On Dec 5, 2006, at 1:20 AM, wikien-l-request@Wikipedia.org wrote:
From: Ken Arromdee arromdee@rahul.net
On 12/1/06, Delirium delirium@hackish.org wrote:
The verifiability policy has never been a hardline policy, but a guideline and something to aim towards. When it was first adopted, nobody thought it meant that we should summarily delete the 80%+ of the encyclopedia that at the time was unsourced. Instead what it meant was that we should begin going through and adding sources to it.
What if a person picks a random article from the 80% of the encyclopedia that isn't sourced and says "I'm going to delete this unless someone else sources it"?
If "ifs" and "ans" were pots and pans we'd have no need of tinkers.
If it happened to an article I cared about and was knowledgeable about, I'd add some sources.
If someone did it rapidly and wholesale to articles in what appeared to be a biased way, I'd call WP:POINT on them.
I don't think 80% of our articles are _utterly_ unsourced, by the way. Let's do a quick reality check. I'm going to hit the "random article" button ten times:
http://en.wikipedia.org/wiki/Universal_asynchronous_receiver/transmitter Good example of an utterly unsourced article that shouldn't be deleted http://en.wikipedia.org/wiki/Graham_Moss Good external link to a bio. Badly sourced. http://en.wikipedia.org/wiki/Brewer% 27s_Dictionary_of_Irish_Phrase_and_Fable Stub article. Does an ISBN number count as a source? I think so, because it can be used to locate further information. Badly sourced. http://en.wikipedia.org/wiki/Half_Dead_and_Dynamite Pop culture article. Three OK external links. Badly sourced. http://en.wikipedia.org/wiki/Dmitri_Markov An athlete. Good external link to "IAAF profile for Dmitri Markov." Badly sourced. http://en.wikipedia.org/wiki/Vince_Ferragamo Seven-or-eight-paragraph article on an athlete. Utterly unsourced. http://en.wikipedia.org/wiki/Jamie_McClen An athlete. Are you sure the random article button works? Two good external links. Badly sourced. http://en.wikipedia.org/wiki/Dusky_Thrush Good print source. Good external link. No inline sources. http://en.wikipedia.org/wiki/Pok%C3%A9mon_Dash Three OK web "references." One OK external link (Nintendo's official Pokémon Dash game profile). One fansite external link. One inadequately-cited print reference ("Instruction manual for Pokémon Dash"). Weakly sourced. http://en.wikipedia.org/wiki/George_Tiller Controversial abortion doctor. Eleven inline citations to reasonably good news sources.
So, there you have it.
Nothing like "80%" of our articles are unsourced. The vast majority of them might be called feebly sourced (no inline citations, what citations there are are mostly web links.

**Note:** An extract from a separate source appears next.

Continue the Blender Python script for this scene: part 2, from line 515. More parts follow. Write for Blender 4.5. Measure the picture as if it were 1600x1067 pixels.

So, in answer to the hypothetical, if anyone tried to delete the entire article on the basis of its being "unsourced," I'd strongly object in the case of nine of the ten. In the case of the UART article, I believe I could scare up a couple of sources in about ten minutes and that's probably what I'd do.
On Tue, 5 Dec 2006, Daniel P. B. Smith wrote:
What if a person picks a random article from the 80% of the encyclopedia that isn't sourced and says "I'm going to delete this unless someone else sources it"?
If "ifs" and "ans" were pots and pans we'd have no need of tinkers.
If it happened to an article I cared about and was knowledgeable about, I'd add some sources.
If someone did it rapidly and wholesale to articles in what appeared to be a biased way, I'd call WP:POINT on them.
What about [[Video game crash of 1983]]?